Restate the opening lines of the material below word for word, stopping after the line that contains "b = MB(); b.box(3.6, 4.9, .03, .05, 3.5, 5.6);".

• DATASET CONTENT:
• • • • • • •
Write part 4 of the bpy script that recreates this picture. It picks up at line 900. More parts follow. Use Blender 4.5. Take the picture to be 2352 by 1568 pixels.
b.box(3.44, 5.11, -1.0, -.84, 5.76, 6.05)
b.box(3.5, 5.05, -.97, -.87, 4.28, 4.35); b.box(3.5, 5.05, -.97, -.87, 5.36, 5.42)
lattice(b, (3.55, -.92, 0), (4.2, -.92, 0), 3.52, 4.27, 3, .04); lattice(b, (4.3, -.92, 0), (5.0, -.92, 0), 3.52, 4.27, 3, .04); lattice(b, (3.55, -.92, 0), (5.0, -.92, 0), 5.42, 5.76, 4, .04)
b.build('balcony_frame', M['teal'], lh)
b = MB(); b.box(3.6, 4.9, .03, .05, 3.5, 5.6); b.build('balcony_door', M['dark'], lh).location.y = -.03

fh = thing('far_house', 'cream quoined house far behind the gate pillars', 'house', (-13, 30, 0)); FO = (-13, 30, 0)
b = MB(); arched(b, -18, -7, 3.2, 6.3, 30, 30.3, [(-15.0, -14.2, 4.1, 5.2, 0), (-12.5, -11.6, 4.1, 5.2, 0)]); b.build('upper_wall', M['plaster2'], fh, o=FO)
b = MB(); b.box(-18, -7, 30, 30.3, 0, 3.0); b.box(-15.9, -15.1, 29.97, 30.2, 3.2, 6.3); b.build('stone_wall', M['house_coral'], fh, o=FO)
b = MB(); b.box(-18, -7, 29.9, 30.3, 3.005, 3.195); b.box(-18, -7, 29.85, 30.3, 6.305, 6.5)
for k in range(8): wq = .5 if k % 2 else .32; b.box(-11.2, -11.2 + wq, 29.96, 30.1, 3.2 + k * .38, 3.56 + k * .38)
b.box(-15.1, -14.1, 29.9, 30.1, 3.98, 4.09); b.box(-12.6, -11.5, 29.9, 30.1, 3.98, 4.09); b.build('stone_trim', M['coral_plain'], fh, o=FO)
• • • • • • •
• ANSWER IN FULL:
Write part 4 of the bpy script that recreates this picture. It picks up at line 900. More parts follow. Use Blender 4.5. Take the picture to be 2352 by 1568 pixels.
b.box(3.44, 5.11, -1.0, -.84, 5.76, 6.05)
b.box(3.5, 5.05, -.97, -.87, 4.28, 4.35); b.box(3.5, 5.05, -.97, -.87, 5.36, 5.42)
lattice(b, (3.55, -.92, 0), (4.2, -.92, 0), 3.52, 4.27, 3, .04); lattice(b, (4.3, -.92, 0), (5.0, -.92, 0), 3.52, 4.27, 3, .04); lattice(b, (3.55, -.92, 0), (5.0, -.92, 0), 5.42, 5.76, 4, .04)
b.build('balcony_frame', M['teal'], lh)
b = MB(); b.box(3.6, 4.9, .03, .05, 3.5, 5.6); b.build('balcony_door', M['dark'], lh).location.y = -.03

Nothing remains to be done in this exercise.